Below is a listing. Return the lines from the one that contains "Build this scene" to the one that contains "S.camera = cam", both ends included, verbatim and with no pictures.
··· INPUT ROWS
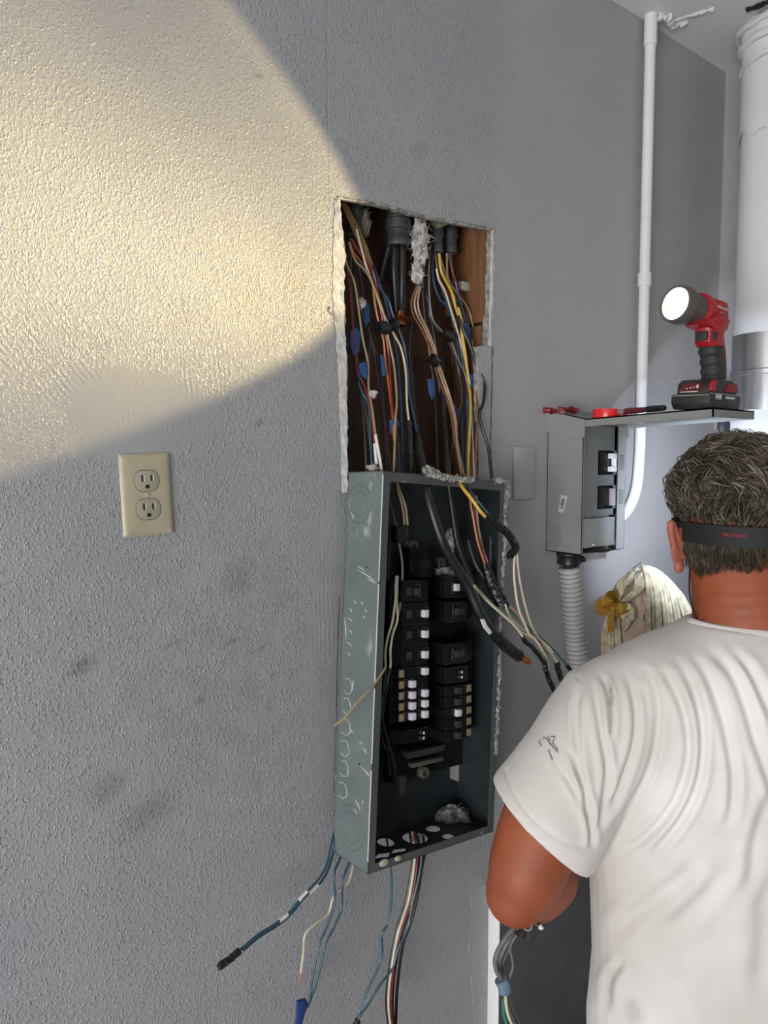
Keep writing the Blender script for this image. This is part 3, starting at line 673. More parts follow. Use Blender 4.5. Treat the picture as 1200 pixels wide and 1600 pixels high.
# left group
w1 = wire(yl([(541, 400), (543, 424), (547, 450), (551, 505), (556, 555), (559, 580), (568, 600), (575, 622), (579, 640), (584, 680), (587, 712), (590, 745)], .030, -.055), 'red', 'red wire nearest the torn left edge of the opening', tapes=[(.86, .96, WT, .0008)])
wire(yl([(538, 405), (547, 425), (554, 442), (560, 480), (567, 530), (575, 567), (576, 605), (582, 642), (587, 680), (594, 720), (597, 745)], .024, -.058), 'tan', 'tan wire beside the red one at the left edge, ending in white tape', tapes=[(.80, .97, WT, .0006)])
w3 = wire(yl([(548, 372), (549, 450), (553, 500), (556, 540), (560, 575), (561, 600), (567, 615), (576, 635), (579, 690), (582, 745)], .036, -.05), 'teal', 'teal wire at the far left wrapped in a broad blue tape flag', tapes=[(.44, .52, BT, .0012)])
flag(w3, [(548, 518), (557, 510), (564, 520), (562, 548), (553, 556), (547, 540)], .028)
flag(w3, [(561, 568), (572, 565), (576, 585), (572, 593), (563, 584)], .018)
w4 = wire(yl([(546, 378), (554, 397), (575, 422), (582, 442), (586, 475), (592, 505), (599, 530), (602, 560), (606, 592), (611, 630), (614, 655), (616, 690), (619, 722), (623, 748)], .034, -.055), 'orange', 'orange wire running down through the upper black tape band on the left', tapes=[(.85, 1, BLK, .0012)])
wire(yl([(550, 374), (560, 393), (580, 418), (588, 445), (594, 480), (599, 505), (604, 530), (608, 560), (610, 600), (613, 640), (618, 665), (622, 700), (625, 748)], .030, -.055), 'red', 'red wire alongside the orange one in the left bundle', tapes=[(.86, 1, BLK, .0012)])
wire(yl([(545, 378), (556, 408), (572, 424), (587, 455), (600, 492), (607, 530), (615, 567), (619, 605), (620, 630), (618, 655), (617, 690), (615, 745)], .026, -.055), 'tan', 'tan wire crossing to the right side of the left bundle')
w7 = wire(yl([(562, 408), (570, 425), (582, 430), (595, 452), (607, 470), (615, 495), (625, 520), (632, 542), (637, 580), (639, 612), (645, 642), (650, 670), (658, 720), (664, 748)], .032, -.05), 'blue', 'blue wire at the right side of the left bundle')
w8 = wire(yl([(557, 358), (572, 415), (585, 450), (595, 480), (605, 502), (617, 525), (627, 545), (634, 580), (636, 630), (640, 668), (641, 700), (643, 748)], .028, -.055), 'white', 'whitish wire between the blue and tan ones, black taped low down', tapes=[(.80, 1, BLK, .0028)])
wire(yl([(556, 395), (565, 440), (575, 505), (585, 555), (595, 617), (602, 670), (610, 720), (613, 748)], .050, -.05), 'purple', 'dull purple wire standing apart behind the left bundle')
wire(yl([(563, 600), (568, 650), (571, 700), (573, 745)], .045, -.04, 0), 'darkgrey', 'thin dark wire low at the left of the opening')
wire(yl([(566, 610), (574, 660), (579, 700), (582, 745)], .052, -.03, 0), 'grey', 'thin grey wire low at the left, behind the white taped pair')
wire(yl([(551, 420), (560, 450), (572, 470), (578, 520), (577, 560), (574, 600), (580, 640), (588, 700)], .058, .02), 'darkgrey', 'dark wire looping behind the red and tan wires')
wire(yl([(558, 375), (566, 400), (575, 415), (583, 450), (588, 480)], .050, .050), 'brown', 'short brown wire in front of the paper strip')
wire(yl([(620, 700), (628, 670), (640, 660), (648, 700), (655, 745)], .03, -.04, 0), 'black', 'black wire bending low beside the middle of the opening', r=.003)
band(w4, [(590, 513), (598, 512), (606, 514)], .024, .011); band(w8, [(611, 503), (619, 510)], .024, .010)
flag(w4, [(595, 553), (600, 556), (605, 585), (599, 588)], .016); flag(w4, [(610, 656), (622, 654), (625, 664), (619, 676), (611, 678)], -.012)
flag(w7, [(570, 470), (578, 475), (579, 500), (572, 512), (569, 490)], .040)
# middle group
w10 = wire(yl([(651, 448), (643, 470), (646, 492), (660, 517), (672, 545), (679, 567), (685, 592), (697, 622), (705, 650), (709, 680), (716, 715), (723, 748)], .040, -.06), 'brown', 'brown wire from the small hanging fitting, left of its bundle')
wire(yl([(654, 448), (648, 470), (651, 490), (664, 515), (676, 543), (682, 566), (690, 592), (701, 622), (709, 650), (713, 680), (719, 715), (726, 748)], .034, -.06), 'tan', 'tan wire from the small hanging fitting')
wire(yl([(657, 448), (653, 470), (656, 490), (668, 515), (679, 543), (685, 566), (694, 592), (704, 622), (712, 655), (714, 690), (717, 720), (722, 748)], .030, -.06), 'pink', 'pinkish wire from the small hanging fitting, right of its bundle')
wire(yl([(676, 560), (684, 590), (690, 630), (693, 680), (695, 748)], .045, -.04), 'grey', 'grey wire dropping straight below the middle tape band')
wire(yl([(680, 545), (690, 590), (700, 615), (705, 650), (698, 700), (699, 748)], .052, -.04), 'darkgrey', 'dark wire close behind the middle bundle')
band(w10, [(674, 559), (683, 568)], .026, .010)
flag(w10, [(669, 592), (679, 592), (681, 612), (676, 625), (671, 612)], .03)
# right group
w13 = wire(yl([(675, 396), (676, 420), (678, 442), (687, 467), (700, 480), (710, 505), (717, 530), (722, 560), (729, 600), (731, 650), (730, 700), (727, 748)], .048, -.05), 'blue', 'blue wire from the conduit right of the insulation')
wire(yl([(680, 394), (685, 430), (697, 455), (705, 485), (712, 505), (722, 542), (728, 575), (733, 610), (736, 650), (738, 748)], .044, -.05), 'brown', 'light brown wire in the right bundle')
wire(yl([(682, 420), (686, 438), (695, 455), (707, 492), (717, 525), (725, 555), (732, 592), (736, 620), (737, 660), (741, 748)], .036, -.05), 'white', 'white wire in the right bundle beside the yellow one')
w14 = wire(yl([(686, 396), (690, 425), (705, 455), (712, 480), (720, 505), (722, 530), (726, 555), (730, 580), (733, 605), (735, 622), (735, 655), (733, 690), (731, 748)], .030, -.055), 'yellow', 'yellow wire, brightest of the right bundle', r=.0027)
wire(yl([(716, 480), (722, 505), (724, 530), (728, 555), (731, 580), (734, 600)], .027, .02, 0), 'yellow', 'short yellow wire doubling the bright one in the right bundle')
wire(yl([(672, 385), (670, 440), (675, 495), (690, 517), (705, 535), (715, 560), (725, 580), (731, 600)], .038, .03), 'grey', 'grey wire through the lower black band of the right bundle')
w15 = wire(yl([(680, 392), (672, 430), (671, 490), (680, 510), (697, 528), (708, 550), (718, 585), (722, 620), (716, 650), (706, 700), (703, 748)], .044, -.04), 'darkgrey', 'dark grey wire carrying the black band of the right bundle')
band(w15, [(692, 520), (706, 529)], .034, .009)
w16 = wire(yl([(704, 396), (706, 420), (712, 440), (725, 470), (735, 495), (740, 520), (745, 550), (748, 580), (750, 620), (748, 660)], .052, .0), 'red', 'red wire from the conduit nearest the stud')
wire(yl([(698, 396), (700, 435), (712, 455), (730, 480), (738, 505), (743, 540), (745, 570)], .048, .035), 'tan', 'tan wire from the conduit nearest the stud')
wire(yl([(714, 470), (720, 505), (735, 542), (746, 575), (757, 600), (755, 630), (749, 645), (753, 667), (763, 700), (769, 748)], .036, -.045, .0), 'black', 'black wire furthest right, swinging past the cut edge', r=.0032)
w17 = wire(yl([(712, 440), (715, 455), (725, 492), (732, 517), (737, 555), (742, 580), (744, 620), (742, 690), (738, 748)], .040, -.05), 'blue', 'dark blue wire at the right with blue tape flags')
wire(yl([(738, 530), (743, 580), (745, 620), (746, 655), (744, 700), (742, 748)], .03, -.045, 0.1), 'brown', 'reddish brown wire low at the right')
flag(w17, [(727, 505), (733, 505), (737, 528), (731, 534)], .030); flag(w17, [(733, 585), (747, 583), (750, 606), (744, 611), (736, 602)], .018)
flag(w14, [(730, 624), (737, 622), (738, 648), (731, 650)], .016); flag(w14, [(709, 630), (717, 641), (719, 655), (713, 662), (708, 646)], .020); flag(w17, [(739, 641), (744, 645), (743, 655), (738, 652)], .014)
for px, y0_, y1_, c, lb in (([(660, 448), (664, 500), (672, 560), (680, 620), (684, 748)], .062, -.03, 'darkgrey', 'thin dark wire behind the middle bundle, left strand'),
        ([(664, 448), (672, 490), (684, 560), (694, 640), (696, 748)], .066, -.03, 'black', 'thin black wire behind the middle bundle, right strand'),
        ([(646, 470), (640, 540), (644, 600), (652, 680), (660, 748)], .07, -.02, 'black', 'black wire low behind the middle of the opening'),
        ([(552, 380), (556, 430), (569, 500), (590, 560), (600, 640), (606, 748)], .060, -.03, 'darkgrey', 'dark wire woven behind the orange and red pair'),
        ([(560, 372), (582, 412), (602, 470), (618, 540), (626, 620), (630, 748)], .054, -.04, 'blue', 'second dark blue wire in the left bundle'),
        ([(686, 396), (700, 440), (720, 490), (734, 550), (738, 640), (735, 748)], .058, -.03, 'tan', 'tan wire deep in the right bundle'),
        ([(678, 396), (690, 450), (712, 520), (720, 600), (724, 748)], .062, -.03, 'blue', 'dark blue wire deep in the right bundle'),
        ([(700, 397), (716, 460), (734, 540), (740, 620), (741, 748)], .064, -.03, 'green', 'dark green wire deep in the right bundle')):
    wire(yl(px, y0_, y1_), c, lb)
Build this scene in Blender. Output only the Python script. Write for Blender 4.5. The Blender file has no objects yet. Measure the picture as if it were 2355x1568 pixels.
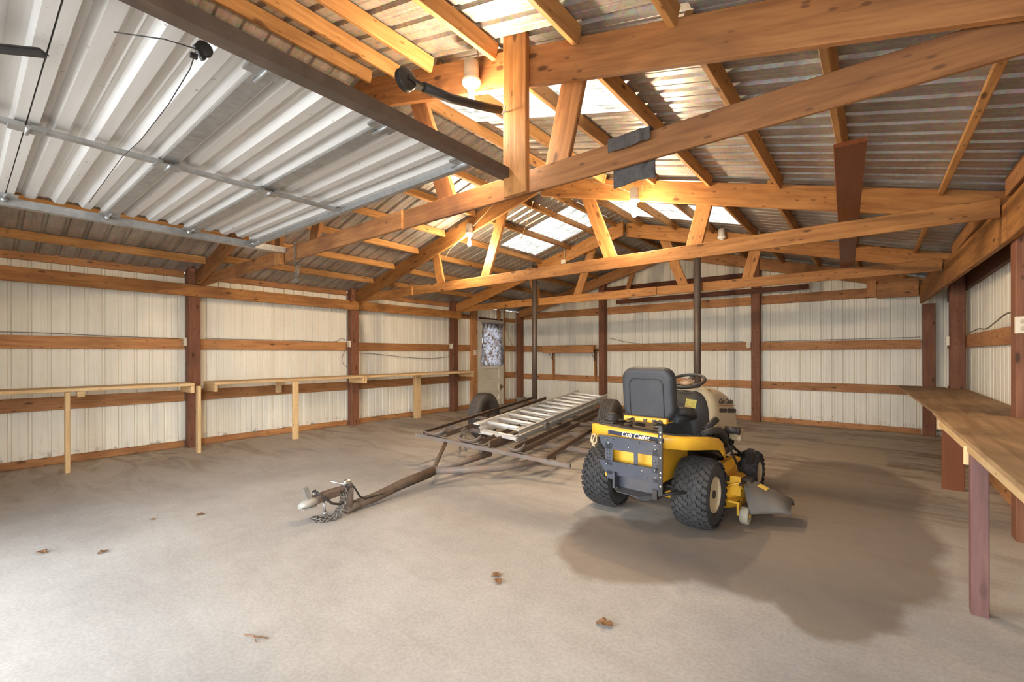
import bpy, bmesh, math, random
from mathutils import Vector, Matrix, Euler
random.seed(7)
PI = math.pi
S = bpy.context.scene
COL = S.collection

# ------------------------------------------------------------------ camera
YAW = .6785
cam_d = bpy.data.cameras.new('camera')
cam = bpy.data.objects.new('camera', cam_d)
COL.objects.link(cam)
cam.location = (7.304, -9.361, 1.243)
cam.rotation_euler = (PI/2, 0, YAW)
cam.rotation_mode = 'XYZ'
cam.matrix_world = Matrix.Translation(cam.location) @ Matrix.Rotation(YAW, 4, 'Z') @ Matrix.Rotation(PI/2, 4, 'X') @ Matrix.Rotation(-.002, 4, 'Z')
cam_d.sensor_fit = 'HORIZONTAL'
cam_d.sensor_width = 36.0
cam_d.lens = 1028.0/2355*36
cam_d.shift_y = (815.2-784.0)/2355
cam_d.clip_start = .05
S.camera = cam

# ------------------------------------------------------------------ world, exposure
S.view_settings.view_transform = 'Standard'
S.view_settings.look = 'None'
S.view_settings.gamma = 1
S.view_settings.use_curve_mapping = False
S.view_settings.exposure = 0.78
W = bpy.data.worlds.new('sky'); S.world = W; W.use_nodes = True
bgn = W.node_tree.nodes['Background']
_tc = W.node_tree.nodes.new('ShaderNodeTexCoord'); _sx = W.node_tree.nodes.new('ShaderNodeSeparateXYZ'); _rp = W.node_tree.nodes.new('ShaderNodeValToRGB'); _mr = W.node_tree.nodes.new('ShaderNodeMapRange')
_mr.inputs['From Min'].default_value = -1; _mr.inputs['From Max'].default_value = 1
_e = _rp.color_ramp.elements
for _k in range(3): _e.new(.5)
for _i, (_p, _v) in enumerate(((.0, .28), (.47, .55), (.52, 1.0), (.60, .95), (.78, .26))):   # pale bright horizon, deeper overhead, dull ground
    _e[_i].position = _p; _e[_i].color = (_v*.88, _v*.94, _v, 1)
W.node_tree.links.new(_tc.outputs['Generated'], _sx.inputs[0]); W.node_tree.links.new(_sx.outputs['Z'], _mr.inputs['Value']); W.node_tree.links.new(_mr.outputs[0], _rp.inputs['Fac']); W.node_tree.links.new(_rp.outputs[0], bgn.inputs[0])
bgn.inputs[1].default_value = 9.0
try:
    S.cycles.max_bounces = 10; S.cycles.diffuse_bounces = 6; S.cycles.glossy_bounces = 4
    S.cycles.sample_clamp_indirect = 6.0
    S.cycles.use_denoising = True
    S.cycles.caustics_reflective = False; S.cycles.caustics_refractive = False
except Exception:
    pass
def portal(name, loc, rot, sx, sy):
    l = bpy.data.lights.new(name, 'AREA'); l.shape = 'RECTANGLE'; l.size = sx; l.size_y = sy
    o = bpy.data.objects.new(name, l); COL.objects.link(o); o.location = loc; o.rotation_euler = rot
    l.cycles.is_portal = True
    return o
portal('doorway_portal', (4.2, -9.9, 1.1), (PI/2, 0, PI), 2.9, 2.2)   # daylight through the two open front doorways
portal('doorway_portal', (7.15, -9.9, 1.1), (PI/2, 0, PI), 1.7, 2.2)

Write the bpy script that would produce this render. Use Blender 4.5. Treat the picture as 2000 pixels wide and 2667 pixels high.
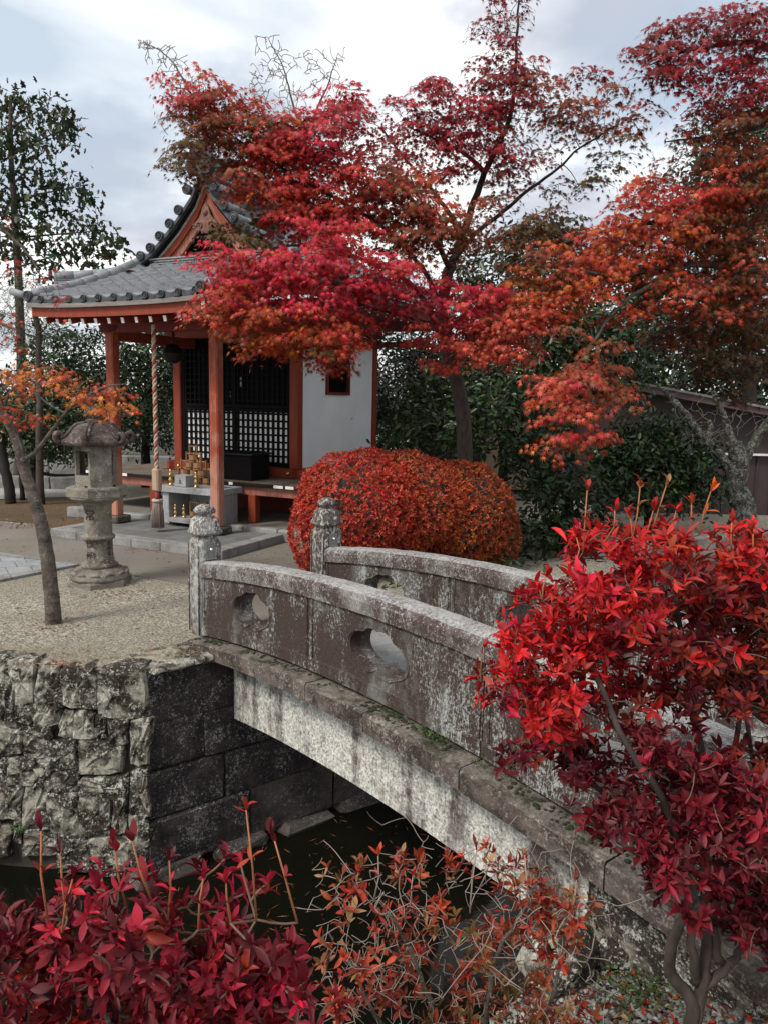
······
(OUTPUT FOR THIS TASK):
Build this scene in Blender. Output only the Python script. Write for Blender 4.5. The Blender file has no objects yet. Measure the picture as if it were 2355x1568 pixels.
import bpy, bmesh, math, random
from mathutils import Vector, Matrix, Euler
random.seed(7)
PI = math.pi
S = bpy.context.scene
COL = S.collection

# ------------------------------------------------------------------ camera
YAW = .6785
cam_d = bpy.data.cameras.new('camera')
cam = bpy.data.objects.new('camera', cam_d)
COL.objects.link(cam)
cam.location = (7.304, -9.361, 1.243)
cam.rotation_euler = (PI/2, 0, YAW)
cam.rotation_mode = 'XYZ'
cam.matrix_world = Matrix.Translation(cam.location) @ Matrix.Rotation(YAW, 4, 'Z') @ Matrix.Rotation(PI/2, 4, 'X') @ Matrix.Rotation(-.002, 4, 'Z')
cam_d.sensor_fit = 'HORIZONTAL'
cam_d.sensor_width = 36.0
cam_d.lens = 1028.0/2355*36
cam_d.shift_y = (815.2-784.0)/2355
cam_d.clip_start = .05
S.camera = cam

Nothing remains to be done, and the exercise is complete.